In my book "Quantum Theory for Mathematians" By B. Hall there is a discussion about the derivative of the inner product of a time-dependent wave functions $\psi(t)$ (note: no position dependence is indicated) (p. 72).
In the proof of a proposition in section 3.7 dealing with the time-dependent Schrödinger eqaution, stating $$\frac{d}{dt}\langle A\rangle_{\psi(t)} =\langle\frac{1}{i\hbar}[A,\hat{H}]\rangle_{\psi(t)}$$ where $\langle A\rangle_{\psi(t)}=\langle \psi(t), A\psi(t)\rangle$ and $A$ is an operator, there is a calculation showing that $$\frac{d}{dt}\langle\psi(t),A\psi(t)\rangle=\langle\frac{d\psi}{dt},A\psi\rangle+\langle\psi,A\frac{d\psi}{dt}\rangle.$$ Now, the inner product is defined to be the usual inner product for $L^2(\mathbb{R})$ with respect to position, but since $\psi$ is not dependent on position how can this inner product even be defined? And if the author meant for the wave function to be $\psi(t,x)$, should the (total) derivatives with respect to $t$ in the inner product not be partial derivatives with respect to $t$?
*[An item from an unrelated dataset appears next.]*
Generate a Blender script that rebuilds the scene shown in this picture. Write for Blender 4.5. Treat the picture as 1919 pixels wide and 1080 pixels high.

There are at least two plausible interpretations for the equation $$ \frac{d}{dt} \langle\psi(t), A\psi(t)\rangle = \left\langle\frac{d\psi}{dt}, A\psi\right \rangle + \left\langle\psi, A\frac{d\psi}{dt}\right\rangle; \tag{1} $$ not sure which, if either, the author intended.
The time-dependent wave function $\psi$ is taken to be $L^{2}$-valued, not complex-valued; the time derivatives are also $L^{2}$-valued, and (1) is a formal consequence of bilinearity of the inner product.
Equation (1) should be taken as holding at each position $x$, and the $L^{2}$ inner product found by integrating each side.
Technically, an element of $L^{2}$ isn't a complex-valued function, but an equivalence class of functions with any two identically equal except on a set of measure zero. Consequently, any equation involving pointwise (spatial) values of $\psi$ has to be interpreted carefully. It's possible this explains your author's notation.